Heureux, bénis du ciel, ces hommes qu’une disposition naturelle prépare à l’emploi complet de leurs forces dans un accord organique fondamental entre leurs capacités natives et les besoins généraux du moment. Cette rare fortune échappe à leur volonté. Elle tombe sur eux comme une grâce de la présidentielle historique. Avec la tranquille assurance des privilégiés, ils s’intéressent peu à ses origines. Les nobles tâches de la gestion, de l’administration ou de la production les occupent suffisamment avec, en prime, l’argent, les honneurs, les ivresses du succès.

Dès qu’un privilège s’institue, il se consolide. À trop rencontrer le pouvoir politique dans la direction des affaires, les cadres finissent par vouloir s’en emparer. Savamment, ils l’investissent. Sûrement, ils l’envahissent. À partir de positions stratégiques inexpugnables : Polytechnique, Sup de Co, ESSEC, HEC, Ponts-et-Chaussées, Arts et Métiers, Monts-et-Merveilles, Trucs-et-Machins, RPR, UMP, Parti socialiste où se préparent la conquête puis la mise à profits des institutions. Une interprétation assez spéciale « de l’acquisition des connaissances et de la culture nécessaires pour réussir sa vie d’adulte » du programme sarkozyste, où « chacun donne le meilleur de lui-même », selon Ségolène.

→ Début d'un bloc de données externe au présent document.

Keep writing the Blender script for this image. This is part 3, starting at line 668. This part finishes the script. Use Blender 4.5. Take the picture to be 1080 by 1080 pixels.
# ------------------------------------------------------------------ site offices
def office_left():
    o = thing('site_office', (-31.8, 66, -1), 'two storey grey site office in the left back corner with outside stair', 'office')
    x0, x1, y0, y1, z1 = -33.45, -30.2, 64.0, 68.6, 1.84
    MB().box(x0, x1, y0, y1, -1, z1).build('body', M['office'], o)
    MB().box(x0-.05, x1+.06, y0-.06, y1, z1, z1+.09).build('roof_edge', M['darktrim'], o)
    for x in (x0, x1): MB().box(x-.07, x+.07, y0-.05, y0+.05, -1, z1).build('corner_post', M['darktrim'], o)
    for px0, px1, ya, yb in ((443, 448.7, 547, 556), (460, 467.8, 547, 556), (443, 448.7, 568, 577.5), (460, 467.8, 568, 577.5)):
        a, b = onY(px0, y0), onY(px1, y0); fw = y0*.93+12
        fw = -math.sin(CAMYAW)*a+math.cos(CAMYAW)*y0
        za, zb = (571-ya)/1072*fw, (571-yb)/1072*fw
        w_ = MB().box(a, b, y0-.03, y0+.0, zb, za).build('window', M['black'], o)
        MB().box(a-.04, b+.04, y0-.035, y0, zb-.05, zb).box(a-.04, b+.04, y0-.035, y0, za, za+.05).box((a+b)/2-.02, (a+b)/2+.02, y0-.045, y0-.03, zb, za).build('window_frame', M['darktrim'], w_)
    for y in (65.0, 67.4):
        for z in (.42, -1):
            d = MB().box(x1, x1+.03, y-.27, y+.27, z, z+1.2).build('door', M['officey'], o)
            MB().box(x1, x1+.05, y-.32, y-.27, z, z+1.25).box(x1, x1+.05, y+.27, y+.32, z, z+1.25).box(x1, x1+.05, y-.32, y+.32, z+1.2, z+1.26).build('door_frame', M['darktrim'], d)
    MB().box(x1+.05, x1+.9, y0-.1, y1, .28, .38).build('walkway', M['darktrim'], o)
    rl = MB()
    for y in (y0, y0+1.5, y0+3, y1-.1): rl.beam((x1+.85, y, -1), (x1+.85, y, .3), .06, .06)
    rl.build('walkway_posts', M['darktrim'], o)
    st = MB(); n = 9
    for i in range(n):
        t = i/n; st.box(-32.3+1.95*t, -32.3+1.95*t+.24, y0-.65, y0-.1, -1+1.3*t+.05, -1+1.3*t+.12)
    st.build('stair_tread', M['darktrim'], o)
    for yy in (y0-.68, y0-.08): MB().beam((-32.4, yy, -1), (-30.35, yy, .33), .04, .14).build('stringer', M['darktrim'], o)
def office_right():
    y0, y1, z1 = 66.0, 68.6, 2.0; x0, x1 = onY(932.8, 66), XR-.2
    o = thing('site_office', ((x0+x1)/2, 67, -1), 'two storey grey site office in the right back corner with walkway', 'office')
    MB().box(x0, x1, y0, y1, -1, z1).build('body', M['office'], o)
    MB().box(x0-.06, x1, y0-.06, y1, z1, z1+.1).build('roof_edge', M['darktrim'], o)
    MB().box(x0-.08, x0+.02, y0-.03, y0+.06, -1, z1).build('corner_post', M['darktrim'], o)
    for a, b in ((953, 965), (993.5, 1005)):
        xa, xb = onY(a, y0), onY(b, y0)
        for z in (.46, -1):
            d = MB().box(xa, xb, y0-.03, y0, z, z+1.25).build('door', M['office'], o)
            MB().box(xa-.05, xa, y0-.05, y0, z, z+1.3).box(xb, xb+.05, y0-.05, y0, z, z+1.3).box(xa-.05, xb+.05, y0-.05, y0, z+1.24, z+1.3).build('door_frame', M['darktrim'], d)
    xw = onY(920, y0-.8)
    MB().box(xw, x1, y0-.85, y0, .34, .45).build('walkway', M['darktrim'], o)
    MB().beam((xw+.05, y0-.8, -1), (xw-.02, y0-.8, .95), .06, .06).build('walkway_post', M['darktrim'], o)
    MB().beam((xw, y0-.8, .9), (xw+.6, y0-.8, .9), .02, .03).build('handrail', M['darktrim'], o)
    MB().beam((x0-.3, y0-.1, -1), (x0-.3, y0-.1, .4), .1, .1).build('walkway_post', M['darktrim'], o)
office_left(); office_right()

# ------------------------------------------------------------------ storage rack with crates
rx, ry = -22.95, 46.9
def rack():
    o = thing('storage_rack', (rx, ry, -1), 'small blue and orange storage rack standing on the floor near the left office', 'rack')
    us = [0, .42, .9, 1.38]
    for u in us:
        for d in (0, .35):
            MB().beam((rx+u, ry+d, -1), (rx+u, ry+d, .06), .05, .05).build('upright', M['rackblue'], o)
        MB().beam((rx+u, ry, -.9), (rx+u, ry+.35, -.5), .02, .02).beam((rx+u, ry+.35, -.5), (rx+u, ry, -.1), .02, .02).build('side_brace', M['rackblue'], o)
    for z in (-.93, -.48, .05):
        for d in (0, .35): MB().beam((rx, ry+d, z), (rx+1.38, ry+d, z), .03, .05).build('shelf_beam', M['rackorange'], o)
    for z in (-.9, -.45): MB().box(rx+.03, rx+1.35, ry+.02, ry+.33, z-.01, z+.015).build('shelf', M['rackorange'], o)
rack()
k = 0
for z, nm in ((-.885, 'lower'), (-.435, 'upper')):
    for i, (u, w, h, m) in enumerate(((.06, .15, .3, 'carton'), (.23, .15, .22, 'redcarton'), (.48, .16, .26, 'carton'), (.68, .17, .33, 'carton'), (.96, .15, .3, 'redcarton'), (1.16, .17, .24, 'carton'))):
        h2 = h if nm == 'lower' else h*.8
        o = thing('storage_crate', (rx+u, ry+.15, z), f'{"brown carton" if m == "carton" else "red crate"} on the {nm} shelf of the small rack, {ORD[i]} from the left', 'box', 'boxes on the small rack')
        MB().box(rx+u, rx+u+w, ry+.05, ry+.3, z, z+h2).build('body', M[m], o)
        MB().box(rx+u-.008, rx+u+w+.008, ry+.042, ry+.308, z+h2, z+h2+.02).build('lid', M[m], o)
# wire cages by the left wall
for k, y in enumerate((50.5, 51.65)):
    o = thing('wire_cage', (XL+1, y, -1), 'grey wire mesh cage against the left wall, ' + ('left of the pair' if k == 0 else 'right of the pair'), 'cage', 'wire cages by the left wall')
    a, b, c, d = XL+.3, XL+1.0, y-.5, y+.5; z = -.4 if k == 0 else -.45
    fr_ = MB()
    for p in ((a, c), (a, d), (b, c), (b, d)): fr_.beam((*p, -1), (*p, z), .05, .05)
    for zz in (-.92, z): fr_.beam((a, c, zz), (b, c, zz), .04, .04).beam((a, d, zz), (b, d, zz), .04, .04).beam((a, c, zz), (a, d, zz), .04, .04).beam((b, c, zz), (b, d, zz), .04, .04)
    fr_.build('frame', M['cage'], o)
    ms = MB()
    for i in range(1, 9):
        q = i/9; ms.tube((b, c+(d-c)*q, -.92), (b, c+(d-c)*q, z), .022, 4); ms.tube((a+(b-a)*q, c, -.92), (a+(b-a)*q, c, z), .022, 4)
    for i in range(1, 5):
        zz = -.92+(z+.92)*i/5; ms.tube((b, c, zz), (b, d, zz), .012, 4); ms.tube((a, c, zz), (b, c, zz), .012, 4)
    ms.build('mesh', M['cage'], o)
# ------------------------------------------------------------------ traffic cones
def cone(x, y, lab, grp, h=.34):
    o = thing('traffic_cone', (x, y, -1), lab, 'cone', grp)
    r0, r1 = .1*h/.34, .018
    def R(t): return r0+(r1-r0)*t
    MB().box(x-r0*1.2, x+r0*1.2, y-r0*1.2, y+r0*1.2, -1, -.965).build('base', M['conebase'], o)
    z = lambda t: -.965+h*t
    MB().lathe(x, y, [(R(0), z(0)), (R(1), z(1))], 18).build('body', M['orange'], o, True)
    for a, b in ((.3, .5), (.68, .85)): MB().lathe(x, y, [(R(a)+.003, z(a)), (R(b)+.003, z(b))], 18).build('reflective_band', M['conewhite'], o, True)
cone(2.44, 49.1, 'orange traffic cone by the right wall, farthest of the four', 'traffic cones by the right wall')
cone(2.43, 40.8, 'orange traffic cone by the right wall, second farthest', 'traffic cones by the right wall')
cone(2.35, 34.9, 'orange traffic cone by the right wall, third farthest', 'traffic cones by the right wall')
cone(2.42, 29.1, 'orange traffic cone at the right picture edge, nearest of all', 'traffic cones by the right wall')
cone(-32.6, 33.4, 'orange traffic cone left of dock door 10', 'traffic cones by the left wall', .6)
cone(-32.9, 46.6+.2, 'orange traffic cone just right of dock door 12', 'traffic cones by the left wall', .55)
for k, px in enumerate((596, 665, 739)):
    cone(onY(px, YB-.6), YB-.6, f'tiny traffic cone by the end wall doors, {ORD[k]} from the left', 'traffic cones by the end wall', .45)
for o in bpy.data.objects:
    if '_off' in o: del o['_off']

Mais pour s’élever jusqu’aux vraies réussites, « la culture nécessaire » ni le « meilleur » de soi ne suffisent toujours pas, quoi qu’en disent nos producteurs de bavardages. Il faut d’abord des ressources intimes adaptables aux besoins ou aux goûts de l’époque. Au XVII° siècle, Racine dînait à la table de Louis XIV. Le Roi et toute la Cour aimaient la poésie. Aujourd’hui, il crèverait de faim à la porte d’une multinationale sans intéresser une seconde son président-directeur-général.

À l’inverse, l’âge de la tragédie classique se passionnait par comparaison fort peu pour les savants. En 1681, Denis Papin perfectionne jusqu’à les rendre décisifs les travaux sur la vapeur de quelques devanciers. Il n’en décède pas moins parfaitement inconnu à Londres, dans une misère sinistre, à une date incertaine entre 1710 et 1714. Son existence ne concerne personne. Il vient pourtant de fournir à l’humanité l’une des découvertes les plus importantes de toute son histoire. Trois-cent-quatre-vingt-six ans plus tard, les universités américaines, la sacro-sainte recherche de pointe s’arracheraient à grands frais une intelligence aussi inventive. Une qualité, un don ne valent leur prix qu’à condition de trouver des utilisateurs. Sans bras pour sa culture, une excellente terre demeure en friche ou produit seulement d’épais ronciers.

Dans notre temps où l’intérêt positif immédiat l’emporte sur toutes autres considérations, voici au moins tout spécialiste à-peu-près sérieux sûr de découvrir un emploi. Non sans d’immenses dégâts pour les autres. Cette domination de la technique sur les sentiments, du positif sur l’impalpable, des certitudes sur l’intuition, de la matière sur l’esprit instaure le règne métallique de l’utilitaire. Elle broie le philosophe, humilie le poète, marginalise le serviteur consciencieux du savoir gratuit, esclavagise l’indispensable défenseur de la réflexion désintéressée.

Avec des dégâts sociaux immenses. Enfermés vingt-quatre heures sur vingt-quatre dans l’univers clos de l’esprit pratique, les nouveaux maîtres sortis des statistiques confondent décidément le gouvernement des hommes avec l’administration des choses, selon la formule célèbre de Saint-Simon. Par principe, aucune révolte ne sort jamais de leurs calculs. Ainsi vit-on nos urbanistes impeccables enfermer dans de vastes ensembles la matière vivante, aimante et souffrante des ouvriers, des immigrés, selon d’exactes analyses financières, avec des évaluations des prix du béton au kilo près. Avec de 1960 à 1980 environ, les études, les compliments d’une armada de sociologues, psychologues sociaux, et autres techniciens dans leur genre. Puis les banlieues flambèrent. Les politiciens de profession croient répondre à ce vaste déséquilibre quand ils prononcent le mot « culture ». Il ne signifie rien dans leur bouche car le superficiel ne comprend jamais l’essentiel.